I have dinosaur hands.
They’re not green or scaled, and they don’t have that weird, hooky claw. Instead, they’re microscopic, pretty close to inoperable, and noticeably out of proportion with the rest of my body. When coupled with my stunning lack of coordination, they make certain tasks a bit tricky, if not extremely frightening.
Up until last year, the scariest of those challenges was operating a knife. I could never secure the right grip or put enough strength behind a chopping motion. Cleaving a piece of meat was an effort, and dicing vegetables took longer than Das Boot. On the rare occasions I cooked, I inevitably got tired and embedded a blade in my thumb.
Abundant blood loss and intense fear of further self-mutilation drove me to seek food elsewhere: the college dining hall, the work cafeteria, Burrito Loco across the street – anywhere but my own home. Finally, when the expenditures started piling up (see this post), I gave in and signed up for a Knife Skills class.

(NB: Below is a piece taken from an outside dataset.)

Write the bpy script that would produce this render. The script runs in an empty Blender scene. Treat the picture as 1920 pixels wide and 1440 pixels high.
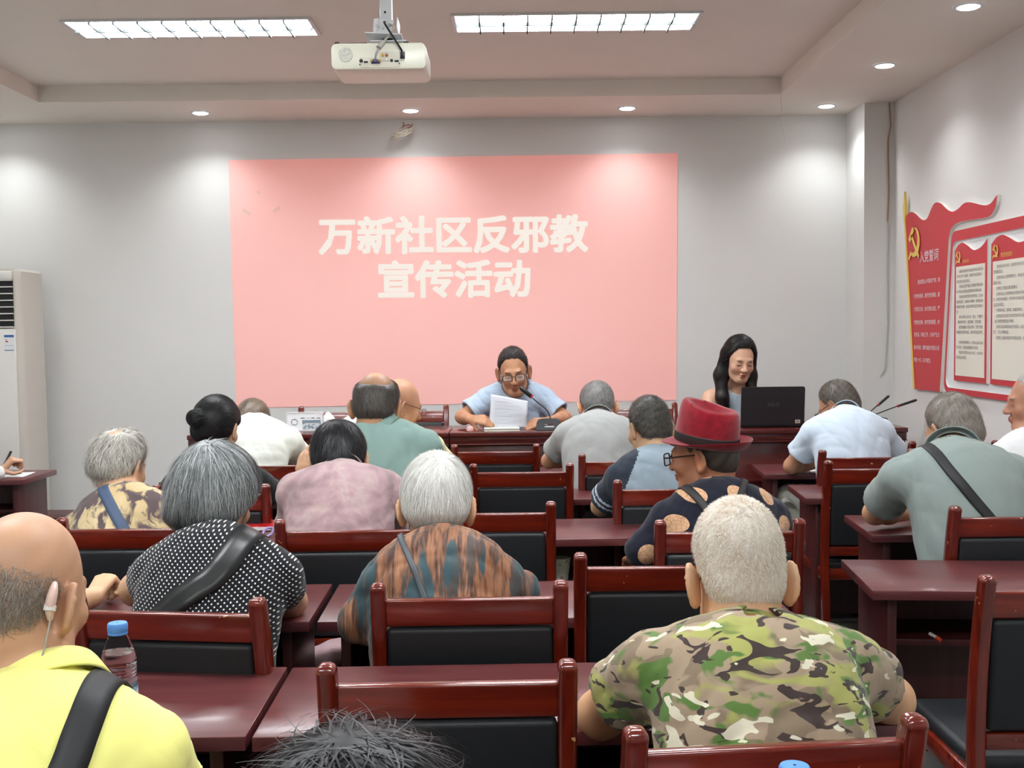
import bpy, bmesh, math, random
import numpy as np
from mathutils import Vector, Matrix

# ------------------------------------------------------------------ camera, world, exposure
scene = bpy.context.scene
COL = scene.collection
CAM_H = 1.47
PITCH = math.atan(98 / 2100.0)
ROLL = 0.011
cam_data = bpy.data.cameras.new('camera')
cam_data.sensor_width = 36.0
cam_data.lens = 36.0 * 2100.0 / 1920.0
cam_data.clip_start = 0.05
cam = bpy.data.objects.new('camera', cam_data)
COL.objects.link(cam)
_f = Vector((0, math.cos(PITCH), -math.sin(PITCH)))
_u0 = Vector((0, math.sin(PITCH), math.cos(PITCH)))
_r0 = Vector((1, 0, 0))
_u = _u0 * math.cos(ROLL) + _r0 * math.sin(ROLL)
_r = _r0 * math.cos(ROLL) - _u0 * math.sin(ROLL)
_m = Matrix((_r, _u, -_f)).transposed().to_4x4()
_m.translation = (0, 0, CAM_H)
cam.matrix_world = _m
scene.camera = cam
scene.view_settings.view_transform = 'Standard'
scene.view_settings.look = 'None'
scene.view_settings.gamma = 1.0
scene.view_settings.use_curve_mapping = False
scene.view_settings.exposure = 0.0
world = bpy.data.worlds.new('world')
scene.world = world
world.use_nodes = True
world.node_tree.nodes['Background'].inputs['Color'].default_value = (0.75, 0.8, 0.85, 1)
world.node_tree.nodes['Background'].inputs['Strength'].default_value = 0.15

# the lamps of the room and the glowing slide sheet (built further down) take their strength from here
TROFFER_EMIT = 54.0
DOWNLIGHT_W = 22.0
DOWNLIGHT_EMIT = 25.0
PROJECTION_EMIT = 0.30

# room numbers, metres: camera stands at x = 0, y = 0
XL, XR, YB, YF = -3.5, 2.35, 7.27, -2.6
ZS, ZT = 2.84, 2.935          # soffit and tray heights
SXL, SXR, SYB = -2.75, 1.587, 6.62
TABLE_Z = 0.75
STAGE_Z = 0.12

# ------------------------------------------------------------------ helpers
random.seed(7)
RNG = np.random.default_rng(7)

def tag(o, label=None, cat=None, group=None, kind=None):
    if label: o['label'] = label
    if cat: o['category'] = cat
    if group: o['group'] = group
    if kind: o['kind'] = kind
    return o

def link(o, parent=None):
    COL.objects.link(o)
    if parent is not None:
        o.parent = parent
    return o

def thing(name, label, cat, loc=(0, 0, 0), rz=0.0, group=None):
    o = bpy.data.objects.new(name, None)
    o.empty_display_size = 0.1
    COL.objects.link(o)
    o.location = loc
    o.rotation_euler = (0, 0, rz)
    return tag(o, label, cat, group)

def copy_thing(root, loc, rz, label, group=None):
    r = root.copy(); COL.objects.link(r)
    r.location = loc; r.rotation_euler = (0, 0, rz)
    r['label'] = label
    if group: r['group'] = group
    for ch in list(root.children):
        c = ch.copy(); COL.objects.link(c); c.parent = r
        for g in ch.children:
            d = g.copy(); COL.objects.link(d); d.parent = c
    return r

def obj(name, bm, mat, parent=None, smooth=True, angle=40, loc=None):
    me = bpy.data.meshes.new(name)
    bm.to_mesh(me); bm.free()
    mats = mat if isinstance(mat, (list, tuple)) else [mat]
    for m in mats: me.materials.append(m)
    if smooth:
        me.polygons.foreach_set('use_smooth', [True] * len(me.polygons))
        try: me.set_sharp_from_angle(angle=math.radians(angle))
        except Exception: pass
    o = bpy.data.objects.new(name, me)
    link(o, parent)
    if loc is not None: o.location = loc
    return o

def obj_np(name, V, Fq, mat, parent=None, tint=None, smooth=True, mi=None):
    me = bpy.data.meshes.new(name)
    V = np.asarray(V, dtype=np.float32); Fq = np.asarray(Fq, dtype=np.int32)
    k = Fq.shape[1]
    me.vertices.add(len(V)); me.vertices.foreach_set('co', V.ravel())
    me.loops.add(len(Fq) * k); me.loops.foreach_set('vertex_index', Fq.ravel())
    me.polygons.add(len(Fq))
    me.polygons.foreach_set('loop_start', np.arange(0, len(Fq) * k, k, dtype=np.int32))
    me.polygons.foreach_set('loop_total', np.full(len(Fq), k, dtype=np.int32))
    if mi is not None: me.polygons.foreach_set('material_index', np.asarray(mi, dtype=np.int32))
    me.polygons.foreach_set('use_smooth', np.full(len(Fq), smooth))
    me.update(calc_edges=True)
    for m in (mat if isinstance(mat, (list, tuple)) else [mat]): me.materials.append(m)
    if tint is not None:
        a = me.color_attributes.new('tint', 'FLOAT_COLOR', 'POINT')
        t = np.ones((len(V), 4), dtype=np.float32); t[:, :3] = tint
        a.data.foreach_set('color', t.ravel())
    me.validate()
    o = bpy.data.objects.new(name, me)
    return link(o, parent)

def box(bm, c, s, bev=0.0, seg=2, rot=None, mi=0):
    r = bmesh.ops.create_cube(bm, size=1.0)
    vs = r['verts']
    bmesh.ops.scale(bm, vec=s, verts=vs)
    fs = list({f for v in vs for f in v.link_faces})
    if bev > 0:
        es = list({e for v in vs for e in v.link_edges})
        b = bmesh.ops.bevel(bm, geom=es, offset=bev, segments=seg, affect='EDGES', profile=0.5, clamp_overlap=True)
        vs = list({v for f in b['faces'] for v in f.verts} | {v for v in vs if v.is_valid})
        fs = list({f for v in vs for f in v.link_faces})
    if rot is not None:
        bmesh.ops.rotate(bm, cent=(0, 0, 0), matrix=rot, verts=vs)
    bmesh.ops.translate(bm, vec=c, verts=vs)
    for f in fs: f.material_index = mi
    return vs

def frames(pts):
    pts = [Vector(p) for p in pts]
    out = []; ref = None
    for i, p in enumerate(pts):
        t = (pts[min(i + 1, len(pts) - 1)] - pts[max(i - 1, 0)]).normalized()
        if ref is None:
            ref = Vector((0, 0, 1)) if abs(t.z) < 0.9 else Vector((1, 0, 0))
        n = (ref - t * ref.dot(t)).normalized()
        ref = n
        out.append((p, n, t.cross(n)))
    return out

def tube(bm, pts, rad, seg=10, caps=True, sx=1.0, mi=0):
    fr = frames(pts)
    rads = rad if isinstance(rad, (list, tuple)) else [rad] * len(pts)
    rings = []
    for (p, n, b), r in zip(fr, rads):
        rings.append([bm.verts.new(p + n * (r * math.cos(a)) * sx + b * (r * math.sin(a)))
                      for a in [2 * math.pi * k / seg for k in range(seg)]])
    for a, b in zip(rings[:-1], rings[1:]):
        for k in range(seg):
            f = bm.faces.new((a[k], a[(k + 1) % seg], b[(k + 1) % seg], b[k])); f.material_index = mi
    if caps:
        f = bm.faces.new(list(reversed(rings[0]))); f.material_index = mi
        f = bm.faces.new(rings[-1]); f.material_index = mi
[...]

The three-hour session was a revelation. I learned technique and economy of movement. I found out why a big knife is better than a little one, and the difference between a julienne and a chiffonade. I saw how an onion could fall into a million tiny pieces with just three accurate slashes. Yet, these discoveries were nothing compared to the big one.
Turns out, the dread of slicing my fingers into Vienna sausages was representative of a much greater cowardice: essentially, I had been afraid of the kitchen.
What if I picked up a hot pan on the wrong end? What if my knuckles got caught in the cheese grater? What if the dirty dishes became insurmountable? What if I poisoned my parents?
What if I made something, and it was terrible?
I have Conan O’Brien’s commencement speech to the Harvard Class of 2000 hanging on my wall at work. In it, he says (and this is a wee bit paraphrased), “Every failure [is] freeing … Fall down, make a mess, break something occasionally.” Emboldened after Knife Skills, I endeavored to apply this idea to the kitchen.
Now it’s year-and-a-half later, and things are a little different. I’ve cooked some truly vomit-inspiring meals. I’ve washed more plates than God. I can play tic-tac-toe in the burn marks on my wrists. But I’ve also churned out some pretty decent food, an achievement unthinkable to me in 2004. I recognize I’m still not a great cook, but hell – it’s a work in progress.
And maybe that’s one of the secrets to good, inexpensive, nutritionally balanced food: getting over your fears. I’m working on it, dinosaur hands and all.